After reviewing the data on taskforce impacts on crime, it’s hard not to admit that federal law enforcement deserves its preponderance of funding. In many ways, old fashioned community policing was no longer getting the job done, and it needed a face lift. The traditional big city approach looks clunky in comparison.
But federal money is no panacea. The goals of beat policing and federal investigations are not always closely aligned. A dirty little secret of good policing is that cop and thug communicate more often than we think. In nearly 20 years of watching cops and criminals duel one another on inner-city streets, I’ve rarely heard a beat officer say their first priority is to prevent crime. Most often, they are intervening in order to put out fires before innocents get hurt. This means knowing what thug to call (or threaten) after a flare-up. So what happens when federal agents and prosecutors want high-profile arrests for racketeering or other federal crimes? The answer is that when a police chief accepts federal largesse, she may also have to accept federal priorities—even if they hurt her ability to maintain good relations on the street.

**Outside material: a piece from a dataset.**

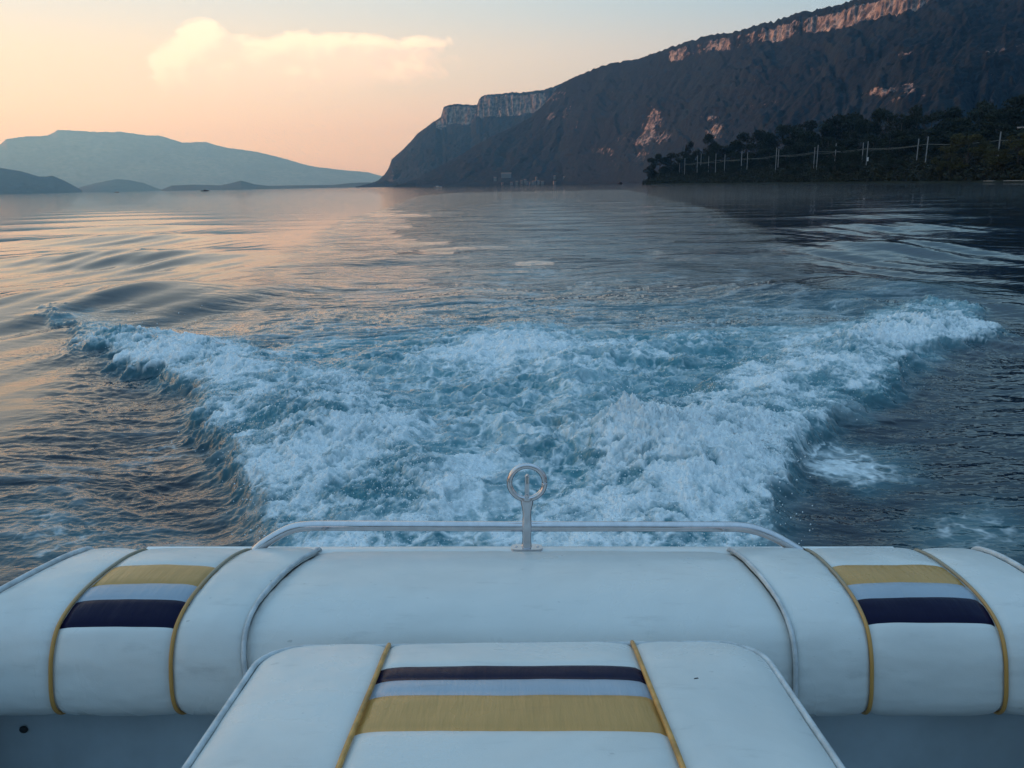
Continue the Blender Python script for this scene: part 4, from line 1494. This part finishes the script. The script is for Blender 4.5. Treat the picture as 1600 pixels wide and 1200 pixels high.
# side liners and floor
bm = bmesh.new()
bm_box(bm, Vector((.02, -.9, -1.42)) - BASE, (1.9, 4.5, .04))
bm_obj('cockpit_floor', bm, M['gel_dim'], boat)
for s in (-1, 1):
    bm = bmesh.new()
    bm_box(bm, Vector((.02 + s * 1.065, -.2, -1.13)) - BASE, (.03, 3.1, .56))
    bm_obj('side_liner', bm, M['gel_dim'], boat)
# unseen cabin block behind the eye, added to keep sky light off the bolsters
rings = []
for y_, zt_, hw_ in ((-1.15, .20, .98), (-1.22, .24, .99), (-2.0, .22, .92), (-2.5, .05, .80), (-3.0, -.45, .62), (-3.5, -.80, .36)):
    rings.append([(.02 + x_ * hw_, y_, zt_ + (z_ - 1) * (zt_ + 1.2)) for x_, z_ in ((-1, 0), (-1, .6), (-.95, .9), (-.86, .98), (-.6, 1), (0, 1.01), (.6, 1), (.86, .98), (.95, .9), (1, .6), (1, 0))])
cv = np.array(rings).reshape(-1, 3) - BB
cf = [list(map(int, f)) for f in grid_faces(6, 11)] + [list(range(11))]
me = bpy.data.meshes.new('cabin')
me.from_pydata(cv.tolist(), [], cf)
me.update()
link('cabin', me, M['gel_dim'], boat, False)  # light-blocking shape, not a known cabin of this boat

# --- striped sunpad over the engine box, close to the eye
Z0, SL = -.786, 0.118      # height at the back edge, slope rising forward


def on_pad(px, py, up=0.0):
    r = bray(px, py)
    # plane z = Z0 + SL*(1.25 - y)
    k = (Z0 + up + SL * 1.25) / (r[2] + SL * r[1])
    return r * k


cq = lambda px, py: 1.25 - on_pad(px, py)[1]
XL, XR = -.428, .432
gl = (on_pad(605, 1014)[0] + on_pad(540, 1200)[0]) / 2
gr = (on_pad(990, 1012)[0] + on_pad(1058, 1200)[0]) / 2
qcut = [1.25 - on_pad(800, y, .019)[1] for y in (1038.5, 1060.5, 1085, 1141)]
QB = cq(800, 1010)
qq = np.unique(np.concatenate([QB + np.concatenate([[0], .075 * (1 - np.cos(np.linspace(0, np.pi / 2, 16)))[1:], np.linspace(.085, .92, 60)]), qcut, [c + .0006 for c in qcut]]))
RC = .075


def half(q, W):
    d_ = np.clip(RC - (q - QB), 0, RC)
    return W - RC + np.sqrt(np.maximum(RC * RC - d_ * d_, 0))


def pad_point(x, q, lift):
    return np.stack([x, 1.25 - q, Z0 + SL * q + lift], -1)


def skew(x, q):
    """the back edge of the pad is pushed a little aft on one side"""
    return -.010 * x / .43 * np.exp(-(q - QB) / .1)


XC = (XL + XR) / 2
HWD = (XR - XL) / 2
cols, V = [], []
us = [np.linspace(0, 1, 26), np.linspace(0, 1, 40)[1:], np.linspace(0, 1, 26)[1:]]
wob = lambda q: .004 * np.sin(q * 9 + 1)
for k in range(3):
    for s in us[k]:
        hw = half(qq, HWD)
        xl_, xr_ = XC - hw, XC + hw
        ed = [xl_, np.maximum(gl + wob(qq), xl_), np.minimum(gr - wob(qq), xr_), xr_]
        x = ed[k] * (1 - s) + ed[k + 1] * s
        w_ = ed[k + 1] - ed[k]
        e = np.minimum(s, 1 - s) * w_
        outer = np.minimum(np.minimum(x - xl_, xr_ - x), qq - QB + .004)
        lift = .014 * (1 - np.exp(-np.maximum(outer, 0) / .05)) + .006 * (1 - np.exp(-e / .02)) - .004 * np.exp(-e / .005)
        if k == 1:
            for c in qcut:
                lift = lift - .0022 * np.exp(-np.abs(qq - c) / .004)
        lift = lift + .0035 * fbm(x * 5 + 9, qq * 5, 4)
        V.append(pad_point(x, qq + skew(x, qq), lift))
        cols.append(k)
V = np.stack(V, 1)
nr, nc = V.shape[:2]
mid = np.zeros((nr - 1, nc - 1), int)
qm = .5 * (qq[1:] + qq[:-1])
km = np.array(cols[1:])
for (a, b), mi in zip(((qcut[0], qcut[1]), (qcut[1], qcut[2]), (qcut[2], qcut[3])), (3, 2, 1)):
    mid[np.ix_((qm > a) & (qm < b), km == 1)] = mi
pad = bmesh_np('sunpad', V.reshape(-1, 3), grid_faces(nr, nc), [M['vinyl'], M['vinyl_gold'], M['vinyl_grey'], M['vinyl_navy']], boat, midx=mid.ravel())
# border band going down all round
hw = half(qq, HWD)
ln = np.concatenate([np.stack([XC - hw[::-1], qq[::-1]], -1), np.stack([XC + hw, qq], -1)])
rings = []
for off, dz_ in ((.0, .0), (.006, -.012), (.008, -.045), (.004, -.085), (-.01, -.095)):
    tgx = np.gradient(ln, axis=0)
    nx = np.stack([-tgx[:, 1], tgx[:, 0]], -1)
    nx /= np.linalg.norm(nx, axis=1)[:, None] + 1e-9
    if (nx * (ln - ln.mean(0))).sum() < 0:
        nx = -nx
    q = ln + nx * off
    rings.append(pad_point(q[:, 0], q[:, 1] + skew(q[:, 0], q[:, 1]), dz_))
bmesh_np('border_band', np.concatenate(rings), grid_faces(len(rings), len(ln)), M['vinyl'], pad)
btube('piping', pad_point(ln[:, 0], ln[:, 1] + skew(ln[:, 0], ln[:, 1]), .002), .0048, M['piping_white'], pad)
for g, sg in ((gl, 1), (gr, -1)):
    q = np.linspace(QB - .003, QB + .92, 60)
    x = g + sg * wob(q)
    lift = .014 * (1 - np.exp(-np.maximum(q - QB, 0) / .05)) + .004
    btube('piping', pad_point(x, q + skew(x, q), lift), .0042, M['piping_gold'], pad)
bm = bmesh.new()
bm_box(bm, Vector((XC, .82, -1.10)) - BASE, (.80, .82, .58), bevel=.02)
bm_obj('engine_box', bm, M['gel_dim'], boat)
# small burn mark
pm = on_pad(1086, 1078)
bm = bmesh.new()
for dx_, dy_, r_ in ((0, 0, .0030), (.0028, .0012, .0024), (-.002, -.0012, .0018)):
    r = bmesh.ops.create_uvsphere(bm, u_segments=10, v_segments=6, radius=1)
    bmesh.ops.transform(bm, matrix=Matrix.Translation(Vector(pm) + Vector((dx_, dy_, .0195)) - BASE) @ Matrix.Diagonal((r_, r_ * .9, .0012, 1)), verts=r['verts'])
bm_obj('burn_mark', bm, M['rubber'], pad, True)

# --- stainless rail and tow ring
yr = 1.728
pts = [at_y(398, 862, 1.700), at_y(412, 850, 1.706), at_y(434, 836, 1.716), at_y(456, 826, 1.724), at_y(482, 822, yr), at_y(520, 821.5, yr), at_y(660, 822, yr), at_y(822, 822.5, yr), at_y(980, 822.5, yr), at_y(1130, 823, yr), at_y(1160, 824, yr), at_y(1185, 829, 1.724), at_y(1210, 839, 1.716), at_y(1232, 851, 1.708), at_y(1252, 863, 1.700)]
rail = btube('tow_rail', catmull(pts, 120), .0118, M['steel'], boat, 20)
for p_ in (pts[0], pts[-1]):
    bm = bmesh.new()
    r = bmesh.ops.create_cone(bm, cap_ends=True, segments=24, radius1=.021, radius2=.017, depth=.008)
    bmesh.ops.translate(bm, verts=r['verts'], vec=Vector((p_[0], p_[1], p_[2] + .0)) - BASE)
    bm_obj('rail_flange', bm, M['steel'], rail, True)
yp = 1.724
zb = ZD + .002
rc_ = at_y(823.5, 754, yp)
pxs = rc_[0]
ztop = at_y(823, 785, yp)[2]
# post: oval stalk flaring into the ring
prof = [(ztop + .013, .0135, .0085), (ztop + .004, .0145, .0095), (ztop - .003, .0140, .0095), (ztop - .016, .0112, .0095), (ztop - .032, .0100, .0095), (at_y(822, 822, yp)[2], .0118, .0125), (at_y(822, 834, yp)[2], .0105, .0105), (zb + .018, .0103, .010), (zb + .008, .0115, .0115), (zb + .002, .0135, .013)]
rings = []
an = np.linspace(0, 2 * np.pi, 28, endpoint=False)
pp = catmull(prof, 50)
for z, ra, rb in pp:
    ce, se = np.cos(an), np.sin(an)
    rings.append(np.stack([pxs + ra * np.sign(ce) * np.abs(ce) ** .8, yp + rb * np.sign(se) * np.abs(se) ** .8, np.full(28, z)], -1))
post = bmesh_np('tow_post', np.concatenate(rings), grid_faces(50, 28, True), M['steel'], boat)
# ring
an = np.linspace(0, 2 * np.pi, 73)
ringp = np.stack([rc_[0] + .0400 * np.cos(an), np.full(73, yp), rc_[2] + .0400 * np.sin(an)], -1)
btube('ring', ringp, .0066, M['steel'], post, 16)
# pin standing in the ring
bm = bmesh.new()
zt0, zt1 = at_y(823, 787, yp)[2], at_y(823, 743, yp)[2]
bm_box(bm, Vector((pxs, yp, (zt0 + zt1) / 2)) - BASE, (.0105, .010, zt1 - zt0), bevel=.0025)
bm_box(bm, Vector((pxs, yp - .006, zt0 + .012)) - BASE, (.0065, .006, .026), bevel=.0022)
r = bmesh.ops.create_cone(bm, cap_ends=True, segments=14, radius1=.0042, radius2=.003, depth=.004)
bmesh.ops.translate(bm, verts=r['verts'], vec=Vector((pxs, yp, zt1 + .001)) - BASE)
bm_obj('pin', bm, M['steel'], post)
# base plate with rounded ends and two screws
an = np.linspace(0, 2 * np.pi, 40, endpoint=False)
bm = bmesh.new()
low_, up_ = [], []
for a in an:
    c_, s_ = math.cos(a), math.sin(a)
    x = .037 * (abs(c_) ** .45) * (1 if c_ > 0 else -1)
    y = .0165 * (abs(s_) ** .6) * (1 if s_ > 0 else -1)
    low_.append(bm.verts.new(Vector((pxs + x, yp + y - .006, zb - .002)) - BASE))
    up_.append(bm.verts.new(Vector((pxs + x * .97, yp + y * .94 - .006, zb + .0045)) - BASE))
bm.faces.new(up_)
for i in range(40):
    j = (i + 1) % 40
    bm.faces.new((low_[i], low_[j], up_[j], up_[i]))
plate = bm_obj('base_plate', bm, M['steel'], post)
for s in (-1, 1):
    bm = bmesh.new()
    r = bmesh.ops.create_uvsphere(bm, u_segments=12, v_segments=6, radius=.0042)
    bmesh.ops.transform(bm, matrix=Matrix.Translation(Vector((pxs + s * .025, yp - .006, zb + .0045)) - BASE) @ Matrix.Diagonal((1, 1, .45, 1)), verts=r['verts'])
    bm_obj('screw', bm, M['steel'], plate, True)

The city cops and police chiefs I met were hesitant to talk openly about this (and with so much money at stake, I wasn’t expecting them to confess their grievances.) But local police are not naïve; they know that they are not just cooperating with the Feds, but competing with them. The Feds are getting a bigger share of funding, while they are forced to continually make layoffs. (President Bush was a game changer in this respect, in the way that he prioritized international terrorism; President Obama has continued the tradition, favoring funding of federal agencies over local departments. His $2.2 billon crime-fighting grant (2010) sounds impressive, but only 8 percent of the local police applications were honored, and only 10,000 cops were hired—a far cry from Clinton’s efforts. 2011 funding for community policing was a paltry $111 million.)
But even if local police remain tight-lipped about these trends, it’s our civic responsibility to recognize that even the best top-down policies can have unintended consequences. Reducing beat-style community policing creates a vacuum in local communities. A good cop spends far more time settling disputes informally than arresting people. From domestic violence to gangbanging, community policing can bring about timely, on-the-spot mediations and compromises where parties can go back into their corner and cool off. Though I saw a few FBI officers display this skill set, for the most part federal agents are too busy shuttling between crises to do this kind of work. Their solution is incarceration, which is a terribly ineffective means of creating daily public safety.
If you’re wondering how these vacuums get filled, look no further than Sanford, Florida, where a gun-toting self-appointed neighborhood watchman shot and killed a young man he suspected of involvement in a crime. When it comes to the Guardian Angels or volunteer citizen patrols and block clubs, America’s tradition of self-reliance deserves recognition. But the line between a citizen army and a vigilante force is often blurry.
Still, in the absence of community policing, communities of citizens will continue to try to solve their problems on their own. In Chicago, where a wave of gun violence is currently cresting, neighborhood residents have given up on calling 911, instead reaching out to work directly with local gangs when the cops aren’t around. It’s not inconceivable, of course, that they will soon simply find themselves calling 411 to get the number of their local FBI office.
Sudhir Venkatesh is a professor of sociology at Columbia University.